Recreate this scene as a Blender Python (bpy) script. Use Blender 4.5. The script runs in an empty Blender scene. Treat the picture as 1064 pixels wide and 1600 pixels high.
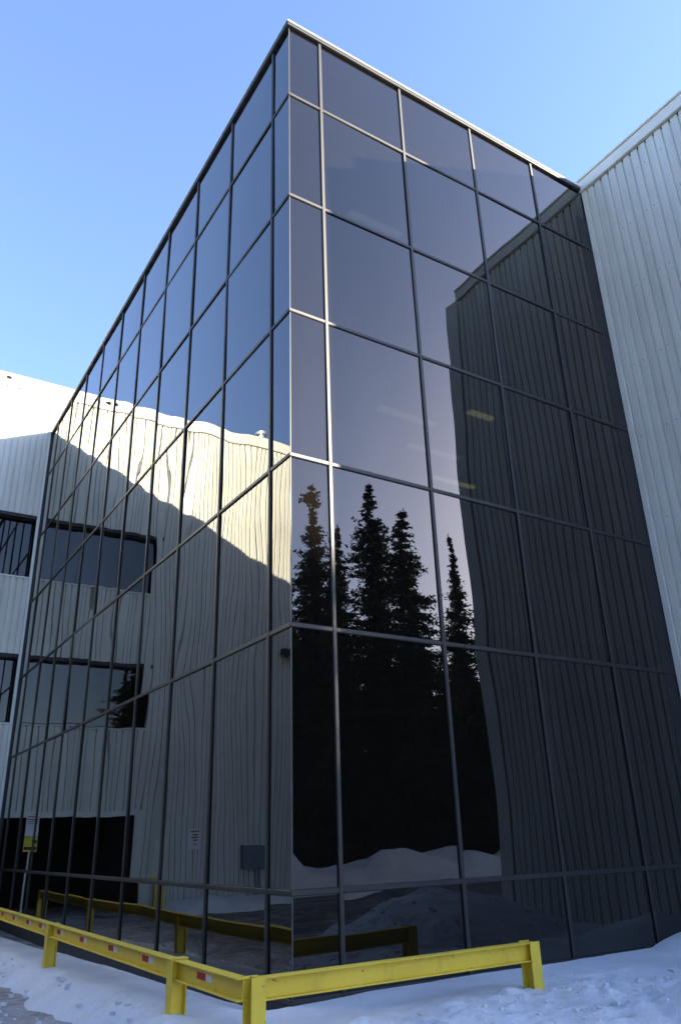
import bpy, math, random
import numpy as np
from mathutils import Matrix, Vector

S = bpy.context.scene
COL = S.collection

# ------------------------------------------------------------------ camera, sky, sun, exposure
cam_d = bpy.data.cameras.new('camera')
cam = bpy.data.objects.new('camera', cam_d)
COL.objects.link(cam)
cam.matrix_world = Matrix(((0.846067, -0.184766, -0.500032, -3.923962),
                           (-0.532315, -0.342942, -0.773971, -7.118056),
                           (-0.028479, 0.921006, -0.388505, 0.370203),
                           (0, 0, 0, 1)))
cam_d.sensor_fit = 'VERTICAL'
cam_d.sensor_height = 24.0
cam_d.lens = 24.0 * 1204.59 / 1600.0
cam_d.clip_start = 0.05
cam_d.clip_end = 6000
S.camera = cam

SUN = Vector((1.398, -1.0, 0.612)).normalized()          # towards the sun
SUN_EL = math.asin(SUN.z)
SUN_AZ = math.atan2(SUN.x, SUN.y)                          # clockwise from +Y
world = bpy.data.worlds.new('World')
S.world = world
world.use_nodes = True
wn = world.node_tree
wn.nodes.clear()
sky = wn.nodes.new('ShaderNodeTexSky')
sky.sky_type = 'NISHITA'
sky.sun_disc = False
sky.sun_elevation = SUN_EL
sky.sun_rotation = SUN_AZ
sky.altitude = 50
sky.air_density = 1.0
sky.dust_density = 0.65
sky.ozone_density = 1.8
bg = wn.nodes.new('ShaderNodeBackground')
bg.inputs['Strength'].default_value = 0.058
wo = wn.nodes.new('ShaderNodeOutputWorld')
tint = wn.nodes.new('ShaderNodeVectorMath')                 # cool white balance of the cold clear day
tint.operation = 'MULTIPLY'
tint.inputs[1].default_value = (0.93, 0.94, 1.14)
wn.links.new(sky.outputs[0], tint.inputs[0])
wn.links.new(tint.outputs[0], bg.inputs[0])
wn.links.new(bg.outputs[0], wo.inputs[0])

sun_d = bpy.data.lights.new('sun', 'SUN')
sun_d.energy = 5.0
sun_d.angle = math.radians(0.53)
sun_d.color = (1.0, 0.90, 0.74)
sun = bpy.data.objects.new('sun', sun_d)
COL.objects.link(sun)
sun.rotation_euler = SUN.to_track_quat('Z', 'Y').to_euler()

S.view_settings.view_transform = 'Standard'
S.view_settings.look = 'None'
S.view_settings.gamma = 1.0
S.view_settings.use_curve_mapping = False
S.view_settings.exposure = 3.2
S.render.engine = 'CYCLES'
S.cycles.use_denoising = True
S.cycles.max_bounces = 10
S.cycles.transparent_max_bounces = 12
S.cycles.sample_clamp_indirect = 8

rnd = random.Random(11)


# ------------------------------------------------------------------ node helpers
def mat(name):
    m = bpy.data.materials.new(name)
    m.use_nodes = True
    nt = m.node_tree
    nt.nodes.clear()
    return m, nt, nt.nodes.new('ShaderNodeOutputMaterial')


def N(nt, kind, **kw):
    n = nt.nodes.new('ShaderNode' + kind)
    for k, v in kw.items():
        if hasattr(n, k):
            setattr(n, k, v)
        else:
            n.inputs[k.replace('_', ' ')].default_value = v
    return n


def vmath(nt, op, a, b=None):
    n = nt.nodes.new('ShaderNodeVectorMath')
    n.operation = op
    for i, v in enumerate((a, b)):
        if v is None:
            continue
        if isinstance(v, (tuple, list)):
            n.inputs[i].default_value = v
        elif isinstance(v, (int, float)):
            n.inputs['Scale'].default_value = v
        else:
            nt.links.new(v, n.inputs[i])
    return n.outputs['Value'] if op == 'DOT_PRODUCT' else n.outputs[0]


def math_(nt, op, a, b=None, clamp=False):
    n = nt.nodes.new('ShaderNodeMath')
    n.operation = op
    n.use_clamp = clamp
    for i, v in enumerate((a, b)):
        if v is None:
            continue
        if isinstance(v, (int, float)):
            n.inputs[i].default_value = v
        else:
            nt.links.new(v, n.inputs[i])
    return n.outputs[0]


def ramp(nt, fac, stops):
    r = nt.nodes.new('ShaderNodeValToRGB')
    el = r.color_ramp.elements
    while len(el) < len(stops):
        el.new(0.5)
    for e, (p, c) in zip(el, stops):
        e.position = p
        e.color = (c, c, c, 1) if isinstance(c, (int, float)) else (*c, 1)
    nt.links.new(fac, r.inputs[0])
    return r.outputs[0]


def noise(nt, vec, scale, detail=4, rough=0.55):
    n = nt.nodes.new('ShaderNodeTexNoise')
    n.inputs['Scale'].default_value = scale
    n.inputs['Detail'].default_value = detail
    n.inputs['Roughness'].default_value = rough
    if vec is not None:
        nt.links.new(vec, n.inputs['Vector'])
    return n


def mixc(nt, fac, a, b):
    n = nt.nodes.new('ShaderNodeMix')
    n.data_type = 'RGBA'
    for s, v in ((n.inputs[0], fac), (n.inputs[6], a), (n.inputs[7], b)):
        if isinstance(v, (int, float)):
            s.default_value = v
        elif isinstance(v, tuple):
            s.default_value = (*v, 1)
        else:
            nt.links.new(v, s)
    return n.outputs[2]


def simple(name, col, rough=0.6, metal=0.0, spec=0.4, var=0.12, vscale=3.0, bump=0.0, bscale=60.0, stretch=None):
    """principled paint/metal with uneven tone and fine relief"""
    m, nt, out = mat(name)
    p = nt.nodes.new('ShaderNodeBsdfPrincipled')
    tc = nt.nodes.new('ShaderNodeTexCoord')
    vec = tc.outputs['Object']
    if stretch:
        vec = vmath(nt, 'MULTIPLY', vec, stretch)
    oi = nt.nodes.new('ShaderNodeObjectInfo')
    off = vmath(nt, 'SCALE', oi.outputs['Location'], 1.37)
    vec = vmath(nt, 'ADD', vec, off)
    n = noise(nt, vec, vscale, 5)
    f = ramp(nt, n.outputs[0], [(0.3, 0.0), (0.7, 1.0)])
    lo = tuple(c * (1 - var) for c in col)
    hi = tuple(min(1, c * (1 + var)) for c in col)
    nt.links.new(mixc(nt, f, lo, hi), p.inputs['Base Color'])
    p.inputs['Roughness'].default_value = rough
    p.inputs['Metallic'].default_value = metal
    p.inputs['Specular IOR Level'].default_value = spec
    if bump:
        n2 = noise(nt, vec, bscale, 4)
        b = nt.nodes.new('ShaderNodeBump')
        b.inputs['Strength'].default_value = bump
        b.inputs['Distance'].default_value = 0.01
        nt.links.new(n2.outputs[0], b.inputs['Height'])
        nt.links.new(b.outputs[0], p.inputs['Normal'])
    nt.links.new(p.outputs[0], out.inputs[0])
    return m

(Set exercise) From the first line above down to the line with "S.camera = cam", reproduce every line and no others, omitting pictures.

(Solution below)
Recreate this scene as a Blender Python (bpy) script. Use Blender 4.5. The script runs in an empty Blender scene. Treat the picture as 1064 pixels wide and 1600 pixels high.
import bpy, math, random
import numpy as np
from mathutils import Matrix, Vector

S = bpy.context.scene
COL = S.collection

# ------------------------------------------------------------------ camera, sky, sun, exposure
cam_d = bpy.data.cameras.new('camera')
cam = bpy.data.objects.new('camera', cam_d)
COL.objects.link(cam)
cam.matrix_world = Matrix(((0.846067, -0.184766, -0.500032, -3.923962),
                           (-0.532315, -0.342942, -0.773971, -7.118056),
                           (-0.028479, 0.921006, -0.388505, 0.370203),
                           (0, 0, 0, 1)))
cam_d.sensor_fit = 'VERTICAL'
cam_d.sensor_height = 24.0
cam_d.lens = 24.0 * 1204.59 / 1600.0
cam_d.clip_start = 0.05
cam_d.clip_end = 6000
S.camera = cam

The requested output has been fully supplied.